Start of Provided information
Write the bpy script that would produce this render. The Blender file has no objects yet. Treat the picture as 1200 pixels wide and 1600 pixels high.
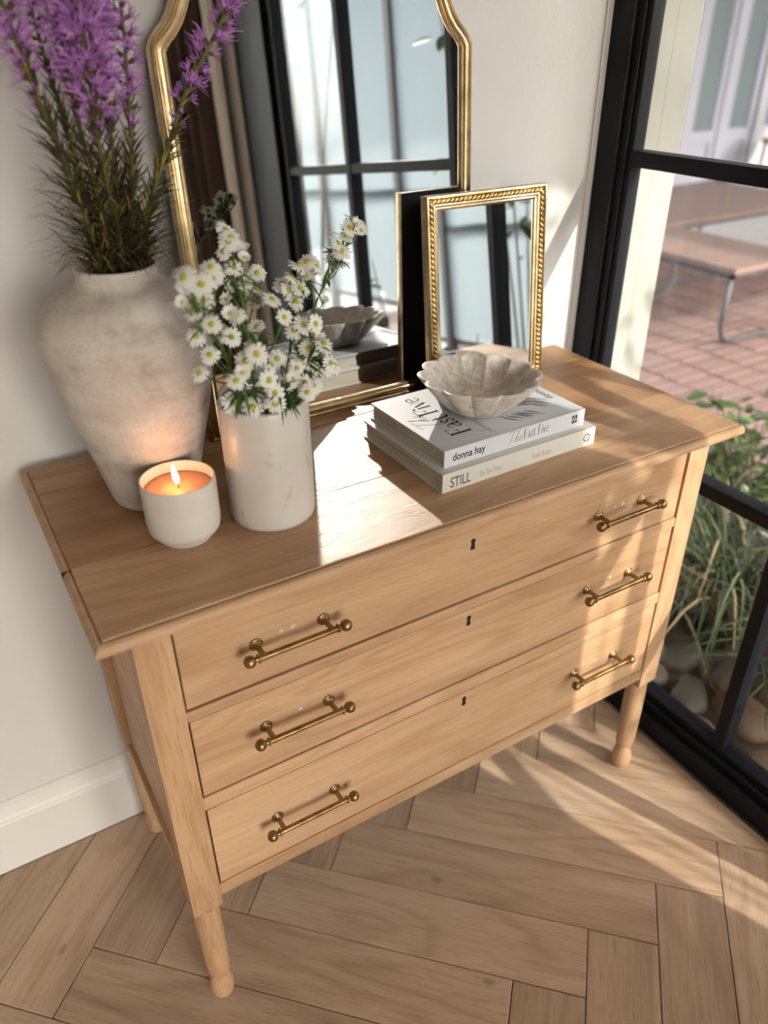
import bpy, math, random
from mathutils import Vector, Matrix, Quaternion
random.seed(11)
SC = bpy.context.scene
COL = SC.collection

# ------------------------------------------------------------------ camera
H = 0.7924            # height of the chest's top
YW = 0.44             # face of the back wall
def make_camera():
    cd = bpy.data.cameras.new('camera')
    cam = bpy.data.objects.new('camera', cd)
    COL.objects.link(cam)
    fw = Vector((0.43420, 0.73330, -0.52327)); rt = Vector((0.85790, -0.51372, -0.00810))
    up = rt.cross(fw).normalized(); rt = fw.cross(up).normalized(); fw.normalize()
    m = Matrix((rt, up, -fw)).transposed().to_4x4()
    m.translation = Vector((-0.0919, -0.6973, 1.3207))
    cam.matrix_world = m
    cd.sensor_fit = 'HORIZONTAL'; cd.sensor_width = 24.0
    cd.lens = 24.0 * 1218.3 / 1200.0
    cd.clip_start = 0.05; cd.clip_end = 100
    cd.dof.use_dof = True
    cd.dof.focus_distance = 1.10
    cd.dof.aperture_fstop = 2.4
    SC.camera = cam
make_camera()

# ------------------------------------------------------------------ sky, sun, exposure
W = bpy.data.worlds.new('sky'); SC.world = W; W.use_nodes = True
wn = W.node_tree; wn.nodes.clear()
sky = wn.nodes.new('ShaderNodeTexSky'); sky.sky_type = 'NISHITA'; sky.sun_disc = False
sky.sun_elevation = math.radians(32); sky.sun_rotation = math.radians(158)
sky.air_density = 1.0; sky.dust_density = 3.0; sky.ozone_density = 1.0
hsv = wn.nodes.new('ShaderNodeHueSaturation'); hsv.inputs['Saturation'].default_value = 0.35
tint = wn.nodes.new('ShaderNodeMix'); tint.data_type = 'RGBA'; tint.blend_type = 'MULTIPLY'
tint.inputs[0].default_value = 1.0; tint.inputs[7].default_value = (1.0, 0.965, 0.93, 1)
bg = wn.nodes.new('ShaderNodeBackground'); bg.inputs['Strength'].default_value = 0.62
wo = wn.nodes.new('ShaderNodeOutputWorld')
wn.links.new(sky.outputs[0], hsv.inputs['Color']); wn.links.new(hsv.outputs[0], tint.inputs[6])
wn.links.new(tint.outputs[2], bg.inputs['Color']); wn.links.new(bg.outputs[0], wo.inputs[0])

SUN = Vector((-0.37, 0.93, -0.625)).normalized()      # the way the sunlight travels
def aim(o, d):
    o.rotation_mode = 'QUATERNION'
    o.rotation_quaternion = d.to_track_quat('-Z', 'Y')
sl = bpy.data.lights.new('sun', 'SUN'); sl.energy = 3.1; sl.angle = math.radians(0.7); sl.color = (1.0, 0.92, 0.81)
so = bpy.data.objects.new('sun', sl); COL.objects.link(so); aim(so, SUN); so.location = (3, -6, 6)

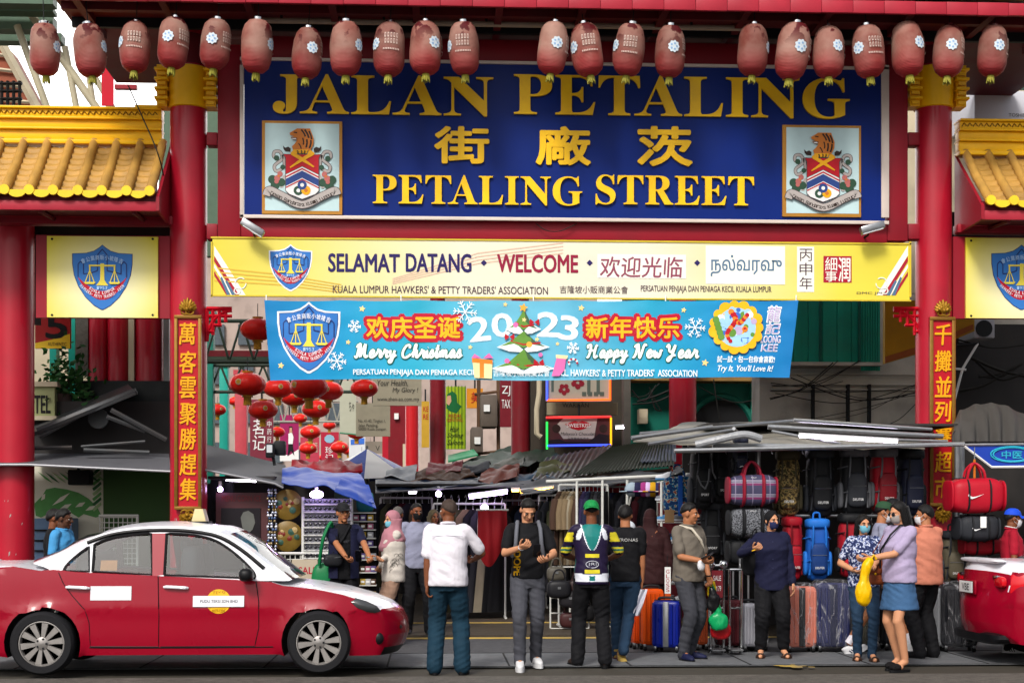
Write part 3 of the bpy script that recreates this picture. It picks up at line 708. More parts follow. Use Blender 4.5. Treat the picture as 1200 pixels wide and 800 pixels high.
# -- Christmas banner
YN=-.34
bn=thing('festive_banner','bright blue cloth banner wishing Merry Christmas and Happy New Year 2023','banner',P(622,445,YN))
cn=[P(310,352,YN),P(935,352,YN),P(925,443,YN),P(317,446,YN)]
def bn_y(x,z):
 u=(x-cn[0].x)/(cn[1].x-cn[0].x);v=(cn[0].z-z)/(cn[0].z-cn[3].z)
 return YN-.02+.016*math.sin(5.5*x+2.2*z)*(.25+v)+.010*noise.noise((x*3.1,0,z*5.0))+.012*math.sin(abs(((u*7)%1)-.5)*8)*max(0,.5-v)
def bn_pt(u,v):
 a=cn[0].lerp(cn[1],u);b=cn[3].lerp(cn[2],u);p=a.lerp(b,v)
 z=p.z-.012*abs(math.sin(u*math.pi*7))*(1-v)+.015*math.sin(u*9)*v
 return(p.x,bn_y(p.x,z),z)
BNM=board_mat('banner print','#3aa0c8',[(0,'#1478b4'),(.12,'#1a8fc2'),(.28,'#2fa6c4'),(.45,'#6cb8d2'),(.56,'#63b2d0'),(.72,'#2a9ec2'),(.86,'#1a88c0'),(1,'#1672b4')],ramp_x(cn[0].x-bn.location.x,cn[1].x-bn.location.x))
BNM.node_tree.nodes['Principled BSDF'].inputs['Roughness'].default_value=.38
mb=MB();mb.sheet(bn_pt,150,30,BNM);mb.bw('cloth',bn,angle=180)
bw=lambda p:(p[0],p[1]-YN+bn_y(p[0],p[2]),p[2])
mb=MB();y=YN-.004
BC={k:M('banner '+k,v,.45,var=.08)for k,v in dict(yel='#efb21c',red='#b4102c',white='#e8f0f2',green='#176a4c',navy='#1b5fa4',sky='#9cc8e4',tree='#5f8c38',dtree='#3f5c40',band='#b01424',star='#ecd08a',pink='#d86aa8',gold='#e8a840',cream='#efd9a0',orange='#e8802a',lilac='#b9a6cc',blue='#3868c0').items()}
def bt(s_,a,b,c,d,m,dy=0,**k):text_px(mb,s_,a,b,c,d,y-dy,BC[m],xf=bw,**k)
for s_,xs_ in(('欢庆圣诞',429),('新年快乐',686)):
 for i,ch in enumerate(s_):
  x=xs_+i*27.9;bt(ch,x-1,370,x+28,398,'red',.002,bold=.2);bt(ch,x+1,372,x+26,396,'yel',.006,bold=.05)
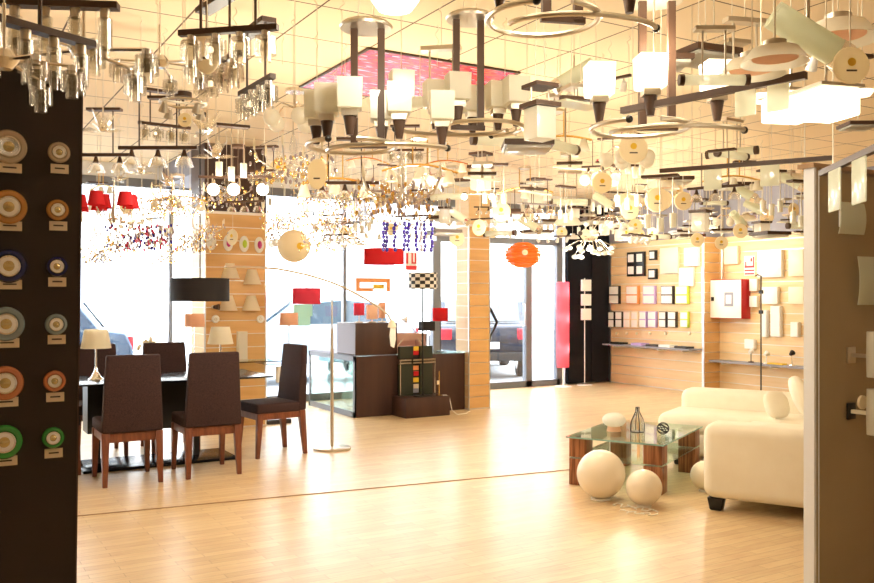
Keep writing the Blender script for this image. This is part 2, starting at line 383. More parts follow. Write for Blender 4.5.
def car(loc, rz, paint, label):
    t = thing('car', loc, label, 'car', None, rz)
    prof = [(-2.05, .35), (-2.1, .75), (-2.0, .98), (-1.65, 1.02), (-1.35, 1.42), (-.5, 1.50), (.35, 1.44), (1.0, 1.0), (1.75, .88), (2.05, .68), (2.08, .35)]
    MB().prism(prof, -.84, .84).build('body', paint, t, bevel=.06, seg=3)
    g = MB()
    for sx in (-1, 1): g.prism([(-1.38, 1.02), (-1.22, 1.36), (-.5, 1.43), (.3, 1.37), (.78, 1.03)], sx * .842 - .006, sx * .842 + .006)
    g.prism([(-1.70, 1.04), (-1.42, 1.40), (-1.40, 1.38), (-1.66, 1.03)], -.68, .68, T(0, -.025, .01))
    g.prism([(.42, 1.42), (1.0, 1.02), (.98, 1.0), (.40, 1.40)], -.68, .68, T(0, .03, .015))
    g.build('window_glass', 'carglass', t)
    for sx in (-1, 1):
        for y in (-1.3, 1.32):
            wq = MB().lathe([(.20, -.10), (.31, -.10), (.33, -.07), (.33, .07), (.31, .10), (.20, .10)], 22, T(sx * .78, y, .33) @ R(PI / 2, 'Y')).build('wheel', 'tyre', t)
            MB().lathe([(.05, -.11), (.2, -.105), (.2, .105), (.05, .11)], 14, T(sx * .785, y, .33) @ R(PI / 2, 'Y')).build('hubcap', 'alu', wq)
        MB().cbox((sx * .70, -2.06, .82), (.22, .08, .20)).build('tail_light', 'taillight', t, bevel=.02)
        MB().cbox((sx * .64, 2.02, .70), (.3, .1, .14)).build('headlight', 'white', t, bevel=.02)
    MB().cbox((0, -2.12, .62), (.52, .03, .12)).build('number_plate', 'white', t)
    MB().cbox((0, -2.1, .42), (1.6, .14, .16)).build('bumper', 'tyre', t, bevel=.03)
    return t
p = atD(474, 300, 17.6); car((p.x, p.y, -.02), -TH + .05, 'cardark', 'dark blue car parked with its rear and white plate towards the glass door')
p = atY(300, 300, 14.2); car((p.x + .1, 14.6, -.02), math.radians(96), 'carlight', 'pale blue car side-on outside, behind the arc lamp and the dark block')
p = atY(95, 300, 14.2); car((p.x - 1.65, 14.0, -.02), math.radians(82), 'carblue', 'dark car outside at far left, seen beside the black panel edge')

# ------------------------------------------------------------------ left black display panel with ring downlights
PY = 2.65
def side_panel(): 
    t = thing('display_stand', (0, 0, 0), 'near black display panel carrying twelve coloured ring downlights at left', 'display panel')
    a = atY(82, 68, PY); b = atY(75, 583, PY)
    k = (b.x - a.x) / (b.z - a.z); xt = a.x; x0 = b.x - k * b.z
    z1 = 2.09; xtop = x0 + k * z1
    MB().add([(x0 - 1.6, PY, 0), (x0, PY, 0), (xtop, PY, z1), (xtop - 1.6, PY, z1), (x0 - 1.6, PY + .05, 0), (x0, PY + .05, 0), (xtop, PY + .05, z1), (xtop - 1.6, PY + .05, z1)],
             [(0, 1, 2, 3), (7, 6, 5, 4), (0, 4, 5, 1), (1, 5, 6, 2), (2, 6, 7, 3), (3, 7, 4, 0)]).build('board', 'black_panel', t)
    MB().add([(x0, PY - .002, 0), (x0 + .004, PY - .002, 0), (xtop + .004, PY - .002, z1), (xtop, PY - .002, z1), (x0, PY + .052, 0), (x0 + .004, PY + .052, 0), (xtop + .004, PY + .052, z1), (xtop, PY + .052, z1)],
             [(0, 1, 2, 3), (7, 6, 5, 4), (0, 4, 5, 1), (1, 5, 6, 2), (2, 6, 7, 3), (3, 7, 4, 0)]).build('edge_band', 'darkmetal', t)
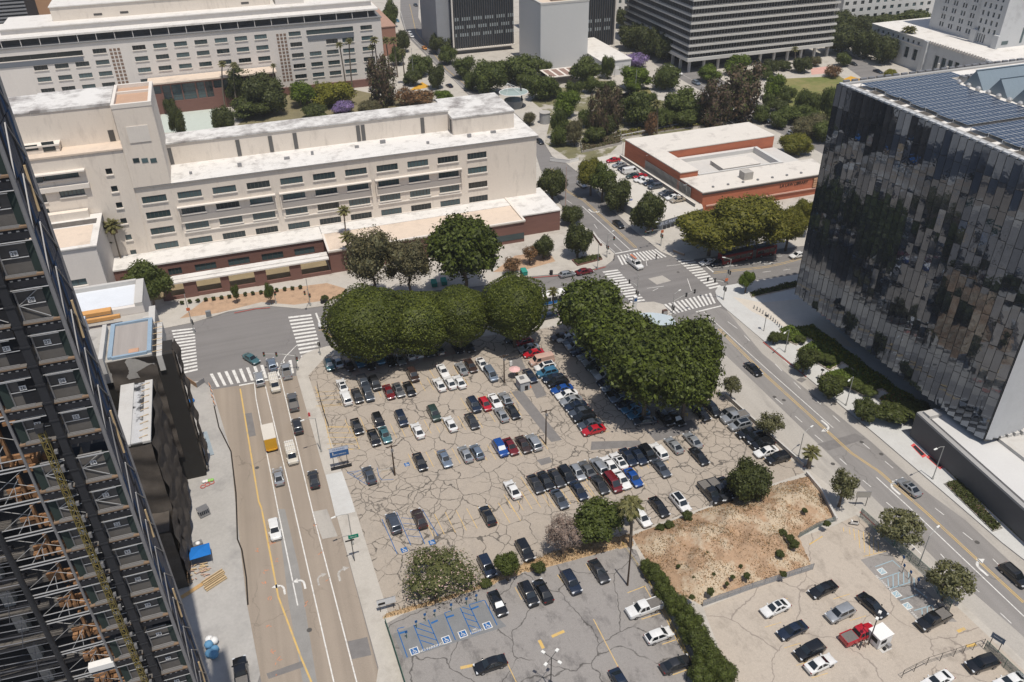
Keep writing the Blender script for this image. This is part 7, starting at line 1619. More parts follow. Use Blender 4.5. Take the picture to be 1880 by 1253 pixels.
End of Provided information
What you are asked to do: Looking at the records above, report how many lines contain the word "starting". Answer with the number only.

Task answer: 2